London's lord mayor Fiona Woolf takes aim at the glass ceiling
Fiona Woolf, the first female lord mayor of the City of London in 30 years, and only the second in 800 years, is on a mission to push for greater diversity

Fiona Woolf is shooting high with her ambitions to promote London's financial markets, but her aim is just as sharp on a priority close to her heart: boosting career opportunities for women and minorities.
History reminds Woolf that being only the second woman to serve as lord mayor of the City of London in more 800 years means there is plenty of catch-up required on the diversity front.
Woolf, a lawyer who was elected to the high-profile post in November last year, has been a global ambassador for the financial hub, visiting key overseas centres such as Hong Kong.
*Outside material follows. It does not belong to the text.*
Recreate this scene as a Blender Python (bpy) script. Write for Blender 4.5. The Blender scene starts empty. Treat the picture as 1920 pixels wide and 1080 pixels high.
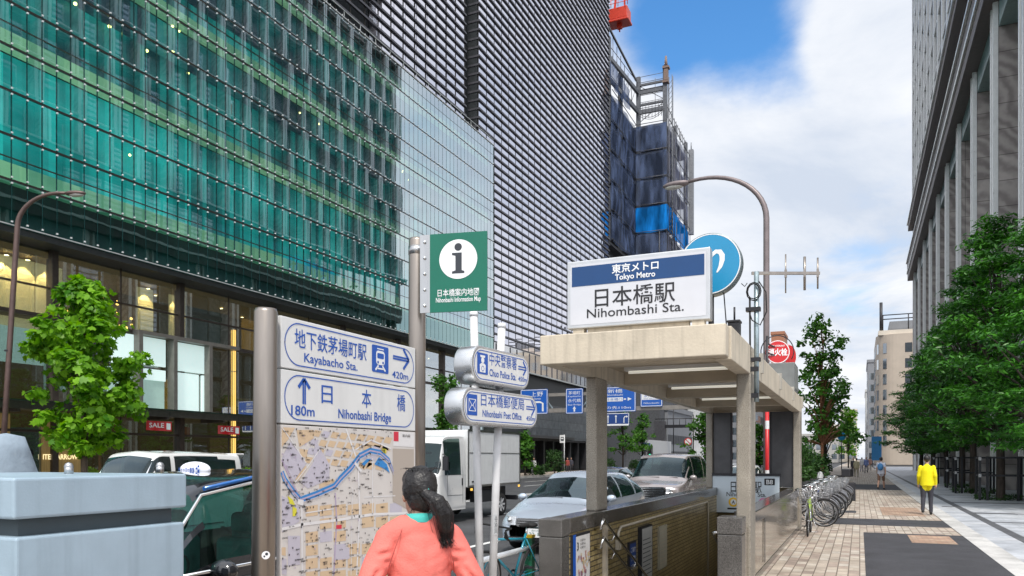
import bpy, bmesh, math, random
from mathutils import Vector, Matrix
from mathutils import noise as mnoise
R = math.radians
scene = bpy.context.scene
COL = scene.collection
# ------------------------------------------------------------------ camera
FPX, CX, HZ, EYE = 1450.0, 960.0, 858.0, 1.7
YAW = 24.21
cd = bpy.data.cameras.new('camera')
cam = bpy.data.objects.new('camera', cd); COL.objects.link(cam)
cd.lens = FPX / 1920 * 36; cd.sensor_width = 36; cd.shift_y = (HZ - 540) / 1920
cd.clip_start = .1; cd.clip_end = 3000
cam.location = (0, 0, EYE); cam.rotation_euler = (R(90), 0, R(YAW))
scene.camera = cam
CA, SA = math.cos(R(YAW)), math.sin(R(YAW))
def at(u, v, zc):                       # point seen at pixel (u, v) at depth zc metres
    xc = (u - CX) / FPX * zc
    return Vector((xc * CA - zc * SA, xc * SA + zc * CA, EYE + (HZ - v) / FPX * zc))
def onX(u, X):                          # (Y, depth) where pixel column u meets the upright plane X
    r = (u - CX) / FPX
    zc = X / (r * CA - SA)
    return zc * (r * SA + CA), zc
def onY(u, Y):
    r = (u - CX) / FPX
    zc = Y / (r * SA + CA)
    return zc * (r * CA - SA), zc
def zat(v, zc): return EYE + (HZ - v) / FPX * zc
# ------------------------------------------------------------------ light
SUN_EL, SUN_AZ = 57, 156                # degrees; azimuth clockwise from +Y
sdir = Vector((math.sin(R(SUN_AZ)) * math.cos(R(SUN_EL)), math.cos(R(SUN_AZ)) * math.cos(R(SUN_EL)), math.sin(R(SUN_EL))))
sl = bpy.data.lights.new('sun', 'SUN'); sl.energy = 2.5; sl.angle = R(7); sl.color = (1, .95, .87)
so = bpy.data.objects.new('sun', sl); COL.objects.link(so)
so.rotation_euler = (-sdir).to_track_quat('-Z', 'Y').to_euler()
scene.view_settings.view_transform = 'Standard'; scene.view_settings.look = 'None'
scene.view_settings.exposure = .35; scene.view_settings.gamma = 1
try:
    scene.cycles.max_bounces = 8; scene.cycles.transparent_max_bounces = 24; scene.cycles.glossy_bounces = 4
    scene.cycles.caustics_reflective = False; scene.cycles.caustics_refractive = False
    scene.cycles.use_denoising = True; scene.cycles.sample_clamp_indirect = 6
except Exception: pass
world = bpy.data.worlds.new('World'); scene.world = world; world.use_nodes = True
def build_world():
    nt = world.node_tree; N = nt.nodes; L = nt.links; N.clear()
    out = N.new('ShaderNodeOutputWorld'); bg = N.new('ShaderNodeBackground'); bg.inputs[1].default_value = .10
    sky = N.new('ShaderNodeTexSky'); sky.sky_type = 'NISHITA'; sky.sun_disc = False
    sky.sun_elevation = R(SUN_EL); sky.sun_rotation = R(SUN_AZ); sky.air_density = 1.1; sky.dust_density = .6; sky.ozone_density = 2.5
    hs = N.new('ShaderNodeHueSaturation'); hs.inputs['Saturation'].default_value = 1.3; hs.inputs['Value'].default_value = 1.75
    L.new(sky.outputs[0], hs.inputs['Color'])
    tc = N.new('ShaderNodeTexCoord'); sep = N.new('ShaderNodeSeparateXYZ'); L.new(tc.outputs['Generated'], sep.inputs[0])
    def M(op, a, b=None, c=None):
        n = N.new('ShaderNodeMath'); n.operation = op
        for i, x in enumerate((a, b, c)):
            if x is None: continue
            if isinstance(x, (int, float)): n.inputs[i].default_value = x
            else: L.new(x, n.inputs[i])
        return n.outputs[0]
    zz = M('ADD', M('MAXIMUM', sep.outputs[2], 0.0), .16)
    cx = M('DIVIDE', sep.outputs[0], zz); cy = M('DIVIDE', sep.outputs[1], zz)
    cmb = N.new('ShaderNodeCombineXYZ'); L.new(cx, cmb.inputs[0]); L.new(cy, cmb.inputs[1])
    def noise(scale, detail, rough, off, dist=0):
        mp = N.new('ShaderNodeMapping'); mp.inputs['Location'].default_value = off; L.new(cmb.outputs[0], mp.inputs[0])
        n = N.new('ShaderNodeTexNoise'); n.inputs['Scale'].default_value = scale; n.inputs['Detail'].default_value = detail
        n.inputs['Roughness'].default_value = rough; n.inputs['Distortion'].default_value = dist; L.new(mp.outputs[0], n.inputs[0]); return n.outputs[0]
    n1 = noise(1.15, 10, .60, (5.6, 2.9, 0), .35); n2 = noise(.55, 5, .5, (7.3, 2.2, 0)); n3 = noise(2.6, 7, .6, (1.1, 9.2, 0), .2)
    def spot(d, inner, outer):
        v = Vector(d).normalized()
        vm = N.new('ShaderNodeVectorMath'); vm.operation = 'DOT_PRODUCT'; L.new(tc.outputs['Generated'], vm.inputs[0]); vm.inputs[1].default_value = v
        mr = N.new('ShaderNodeMapRange'); mr.interpolation_type = 'SMOOTHSTEP'
        mr.inputs[1].default_value = math.cos(R(outer)); mr.inputs[2].default_value = math.cos(R(inner)); L.new(vm.outputs['Value'], mr.inputs[0]); return mr.outputs[0]
    def pd(u, v): return at(u, v, 1) - Vector((0, 0, EYE))
    dens = M('ADD', M('MULTIPLY', n1, .6), M('ADD', M('MULTIPLY', n2, .35), M('MULTIPLY', n3, .42)))
    dens = M('ADD', dens, -.15)
    for (u, v, a, b, k) in ((1440, -20, .3, 10, -.24), (1290, 40, .3, 7.5, -.16), (1510, 60, .3, 7.0, -.14), (1200, 30, .3, 6, -.12), (1640, -10, .5, 6, .10), (1640, 60, 1, 5, .28), (1400, 470, 2, 7, -.04), (1640, 560, 1, 5, -.08), (1530, 540, 1, 5, -.07), (1420, 290, 3, 9, .12), (1690, 170, 1, 4, -.12)):
        dens = M('ADD', dens, M('MULTIPLY', spot(pd(u, v), a, b), k))
    mr = N.new('ShaderNodeMapRange'); mr.interpolation_type = 'SMOOTHSTEP'; mr.inputs[1].default_value = .09; mr.inputs[2].default_value = .44
    L.new(dens, mr.inputs[0])
    shade = N.new('ShaderNodeMapRange'); shade.inputs[1].default_value = .35; shade.inputs[2].default_value = .65; L.new(n1, shade.inputs[0])
    cc = N.new('ShaderNodeMix'); cc.data_type = 'RGBA'; L.new(shade.outputs[0], cc.inputs[0])
    cc.inputs[6].default_value = (5.2, 5.8, 6.8, 1); cc.inputs[7].default_value = (8.5, 8.55, 8.7, 1)
    mx = N.new('ShaderNodeMix'); mx.data_type = 'RGBA'; L.new(mr.outputs[0], mx.inputs[0]); L.new(hs.outputs[0], mx.inputs[6]); L.new(cc.outputs[2], mx.inputs[7])
    glow = M('ADD', 1.0, M('MULTIPLY', spot(sdir, 8, 85), .8))       # the cloud sheet is brighter round the sun, behind the camera
    gm = N.new('ShaderNodeMix'); gm.data_type = 'RGBA'; gm.blend_type = 'MULTIPLY'; gm.inputs[0].default_value = 1; gm.clamp_result = False; L.new(mx.outputs[2], gm.inputs[6]); L.new(glow, gm.inputs[7])
    L.new(gm.outputs[2], bg.inputs[0]); L.new(bg.outputs[0], out.inputs[0])
build_world()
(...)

Like her predecessors, she has been busy talking up London's strengths as a centre for yuan trading, Islamic finance and a capital-raising centre for clean energy. But her tenure in the mayoral post is distinguished by her push for greater diversity in the workplace.
"I would definitely like to promote to all companies the need for a diversity hiring policy so that they can access a wider pool of talent," she told the South China Morning Post on a recent visit to Hong Kong.
Woolf cites the long wait - since 1189, when the lord mayor's post was established - until Mary Donaldson's election win in 1983 as lending sufficient urgency to the task.